REPUBLIKA.CO.ID, JAKARTA -- Lembaga riset Center of Economic and Law Studies (Celios) bersama Yayasan Indonesia Cerah meluncurkan riset terbaru terkait rencana pemerintah untuk memulai program pensiun dini PLTU batu bara. Hasil riset tersebut menunjukkan banyak pemerintah daerah (pemda) yang belum siap dalam melakukan transisi energi karena minimnya keterlibatan otoritas daerah.
Ekonom sekaligus Direktur Celios Bhima Yudhistira mengatakan, rencana peluncuran rencana tindak lanjut pendanaan transisi energi atau JETP (Just Energy Transition Partnership) pada 16 Agustus 2023 mendatang perlu melibatkan berbagai unsur salah satunya pemerintah daerah.
“Risiko dari belum siapnya Pemda dalam melaksanakan transisi energi akan menciptakan tekanan pada sektor tenaga kerja, dan pendapatan masyarakat yang bergantung pada rantai pasok PLTU,” kata Bhima, dikutip Republika.co.id, Rabu (19/7/2023).
Sebagai contoh, terdapat sekitar 4.666 pekerja langsung baik tetap dan tidak tetap yang akan terdampak penutupan PLTU batu bara di Langkat, Cilacap, dan Probolinggo. Jumlah tersebut belum termasuk pekerja tidak langsung yakni para pelaku UMKM yang berada di sekitar lokasi PLTU, serta pekerja di lokasi sumber batu bara.

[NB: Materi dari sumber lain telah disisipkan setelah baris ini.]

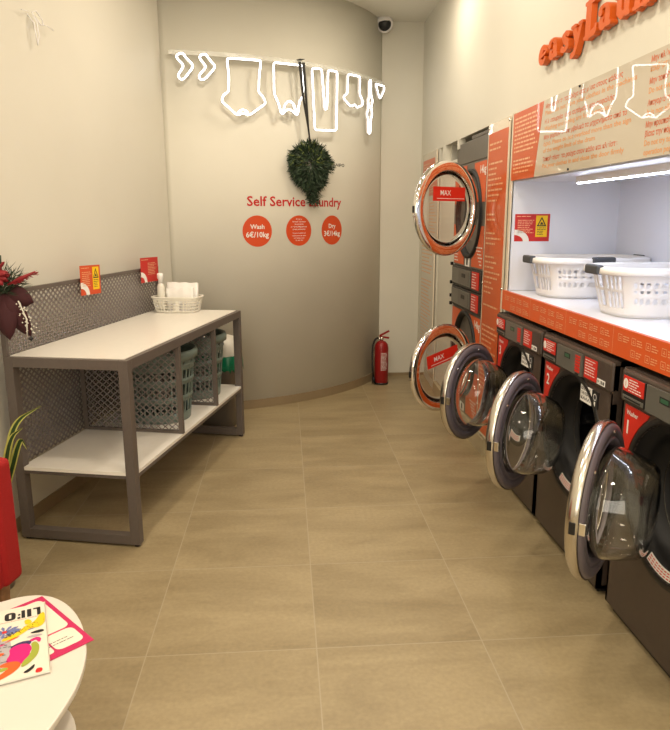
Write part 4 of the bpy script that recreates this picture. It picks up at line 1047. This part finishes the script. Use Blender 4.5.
blob('p_nav', [(.160, .135), (.185, .152), (.215, .148), (.208, .126), (.175, .122)], z+.0003)
blob('p_pink', [(.158, .060), (.170, .050), (.196, .058), (.212, .070), (.206, .092), (.214, .110), (.206, .136), (.182, .142), (.160, .128), (.164, .105), (.154, .085)], z+.0005)
blob('p_grn', [(.186, .038), (.206, .050), (.226, .078), (.231, .115), (.222, .140), (.210, .132), (.214, .108), (.206, .082), (.190, .062)], z+.0006)
blob('p_pink', [(.205, .148), (.226, .158), (.236, .146), (.232, .130), (.226, .134), (.224, .146), (.212, .140)], z+.0007)
blob('p_org', [(.09, .000), (.130, .004), (.170, .026), (.190, .052), (.180, .072), (.150, .076), (.135, .062), (.160, .055), (.150, .036), (.120, .020), (.09, .018)], z+.0006)
blob('p_yel', [(.10, .028), (.130, .034), (.150, .046), (.130, .056), (.10, .050)], z+.0007)
blob('p_grn', [(.132, .040), (.160, .044), (.158, .056), (.134, .054)], z+.0008)
blob('p_org', [(.11, .100), (.140, .104), (.155, .118), (.130, .122), (.11, .116)], z+.0006)
blob('p_pink', [(.10, .145), (.135, .148), (.160, .158), (.120, .156)], z+.0006)
blob('p_org', [(.145, .158), (.170, .168), (.190, .180), (.170, .176)], z+.0006)
blob('p_red', [(.115, .215), (.130, .222), (.128, .245), (.112, .240)], z+.0006)
blob('ink', [(.190, .018), (.204, .028), (.218, .044), (.216, .026), (.200, .012)], z+.0007)
blob('p_red', [(.217, .004), (.233, .004), (.234, .020), (.220, .022)], z+.0007)
blob('ink', [(.205, .182), (.238, .190), (.246, .176), (.225, .174)], z+.0006)
blob('p_gry', [(.196, .165), (.225, .172), (.244, .160), (.215, .158)], z+.0005)
b.m('ink')
rnd = random.Random(12)
for k in range(46): x = rnd.uniform(.15, .245); y = .182+(x-.15)*.45+rnd.uniform(-.006, .014); b.rect(x, x+.0025, y, y+.0018, z+.0009)
for k in range(22): x, y = rnd.uniform(.10, .16), rnd.uniform(.06, .20); b.rect(x, x+rnd.uniform(.003, .02), y, y+.0018, z+.0009)
b.build('cover', t, label='illustrated cover in bright colours')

Bhima menambahkan, studi yang dilakukan di tiga provinsi yakni Provinsi Sumatera Utara, Jawa Tengah, Jawa Timur itu menyimpulkan, Pemda belum aktif dilibatkan dalam agenda JETP khususnya pada tahap transisi pekerja yang langsung terdampak, dan pekerja sektor UMKM di sekitar lokasi PLTU.
“Bahkan dampak pensiun PLTU batubara yang berakibat pada potensi pendapatan daerah yang hilang pascapensiun PLTU belum disiapkan potensi pengganti nya. Hal ini berakibat pada poin transisi berkeadilan atau ‘Just’ yang diusung JETP menjadi pertanyaan,” ujarnya.
Peneliri Celios, Muhammad Saleh, mengungkapkan sebagian besar Pemda yang menjadi objek penelitian belum tahu dan tidak dilibatkan dalam kebijakan transisi energi JETP.
“Secara spesifik Pemda bahkan belum mengetahui keberadaan Perpres Nomor 11 Tahun 2023 tentang Urusan Pemerintahan Konkuren Tambahan di Bidang Energi dan Sumber Daya Mineral pada sub-Bidang Energi Baru Terbarukan,” ujar Saleh.
Hingga kini, Pemda belum memiliki kerangka regulasi pelaksana peraturan tersebut. Selain itu Pemda menyatakan kerangka regulasi yang ada belum mampu menjawab kebutuhan transisi energi.
Saleh menambahkan, pemda idealnya mulai mempersiapkan jaminan perlindungan materiil kepada masyarakat pasca penutupan PLTU. Artinya, ketika PLTU batu bara dipensiunkan maka masyarakat yang kehilangan pendapatan tetap mendapat kompensasi berupa peralihan ke profesi lainnya.
Peneliti Celios, Muhammad Andri Perdana, menambahkan, pada aspek pendapatan dan anggaran daerah (PAD), ada potensi hilang dari pemensiunan dini PLTU dengan kisaran 1,2 persen hingga 6,4 persen dari keseluruhan PAD. Di mana, itu juga bergantung pada besarnya kapasitas PLTU batubara di masing-masing daerah.
“Namun potential loss PAD ini dapat dimitigasi dengan melakukan negosiasi dengan pemerintah pusat atas kenaikan nilai Dana Transfer ke Daerah serta mendorong komitmen investasi energi bersih sebagai pengganti sumber penghasilan daerah yang hilang,” ujar dia.
Adapun dari sisi aspek ketenagakerjaan, pemerintah daerah juga dapat mendorong adanya program upskilling dan reskilling atau peningkatan keahlian tenaga kerja yang terdampak. Hal itu seperti dilakukan pada lokasi pensiun dini PLTU di program JETP Afrika Selatan.
Sementara, pada aspek perputaran ekonomi UMKM, studi CELIOS menemukan bahwa dampak langsung keberadaan PLTU meski kecil terhadap ekonomi sektor informal, namun perlu mendapat perhatian dari skema JETP.